These patron numbers would not happen without the dedication of a talented Visual and Performing Arts staff that daily instructs over 1500 students engaged in various departmental areas of Art, Band, Ceramics, Choir, Dance, Drama and Digital Filmaking.  Their daily classroom supervision challenges our VAPA students "to be the best they can be..." by proving it in our community and in our performing areas with the various project based learning opportunities.

According to the Chair, Dave Masterson, the secret to the development of the CHS Theatre program was and is to have faculty members, Principals, and Superintendents to be in the productions, on stage with the student actors, allowing them to see the adults in a different light.  
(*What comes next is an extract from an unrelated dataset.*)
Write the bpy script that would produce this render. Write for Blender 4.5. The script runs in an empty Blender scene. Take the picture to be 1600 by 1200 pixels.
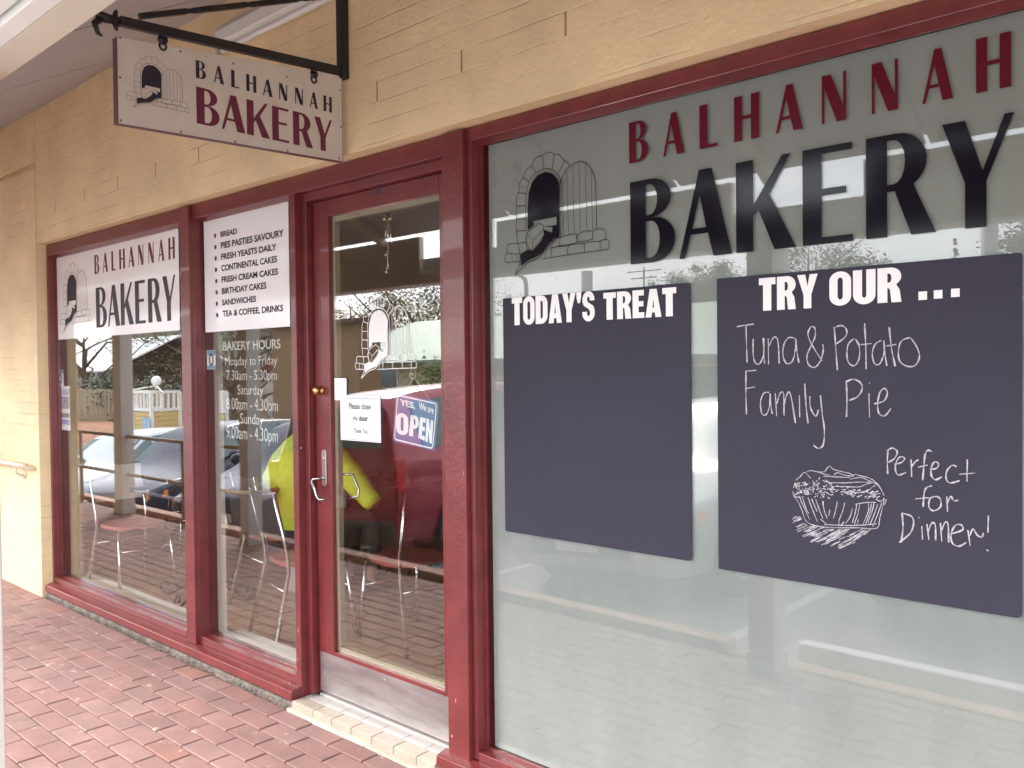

As for drama, Chaffey Theatre finished it's 24th season this past spring with an outstanding production of The 25th Annual Putnam County Spelling Bee. 

Stage Directions Magazine
Educational Honors
Written by Lisa Mulcahy
Published: 17 October 2016
The 2016 SD High School Theatre Honors winners!
Our annual citations recognize the best high school drama programs in the country
Blazing originality. A commitment to teaching the touchstones of both technical and creative skill. Imparting self-assurance into each student’s performance, both in class and onstage. These are the peerless qualities this year’s winners of Stage Directions High School Theatre Honors Program share, through the work of the dedicated instructors who guide their students through innovative dramatic training. We congratulate each of them on their success—now and in the future! 
MIDWEST   Olathe South High School
            Olathe, Kansas 
NORTHEAST  Rush-Henrietta Senior High School
            Henrietta, New York
NORTHWEST  Garfield High School
    Seattle, Washington
SOUTHEAST   Dorman High School
    Roebuck, South Carolina
and representing the SOUTHWEST:
Chaffey High School
Ontario, California
Chaffey High School does theatre in a big, all-encompassing way—and its students dive in headfirst. Over 265,000 audience members have seen Chaffey’s productions since 1997—its auditorium is the largest performing arts space in San Bernardino County, and the school’s per-show production budget runs from $40,000 to $62,000. Not to mention the fact that the school’s productions have a huge local fan base—the city’s mayor even takes roles in some productions. Still, students aren’t saddled with any pressure. “We always say, ‘Be the best that you can be—you don’t have to please anyone but yourself,’’ says director of drama David Masterson. “We don’t get involved in competitions between schools on the festival level—we believe competition shouldn’t be outward toward other students, but that a student thespian’s focus should only be on improving his or herself.” 
Chaffey has taken on large-scale, multi-faceted material ranging from In the Heights to Big River to Monty Python’s Spamalot. “We were especially delighted to receive permission from Roald Dahl’s estate to perform a new script of Willy Wonka and the Chocolate Factory,” Masterson says. “Our entire community supported the show—I still remember the ‘Oooooh!’ that came from the audience as the curtain pulled back to reveal our chocolate factory. Plus, the concession stand ended up selling 5,000 Wonka candy bars—I’d say it was a success!” Working at such a high-impact level in high school has inspired many Chaffey alumni to enter the industry post-graduation—one former student has been Madonna’s lighting designer for her stage touring; another former student will be dancing at the Super Bowl with Lady Gaga this winter. “These alumni very generously come back to talk to our current students, offering them career advice—a great way to pay it forward,” says Masterson. “In the end, it all comes down to the fact that our students are raw clay—if we give them these unique experiences, they’ll not only find creative joy, they’ll be inspired to do great things in the future.”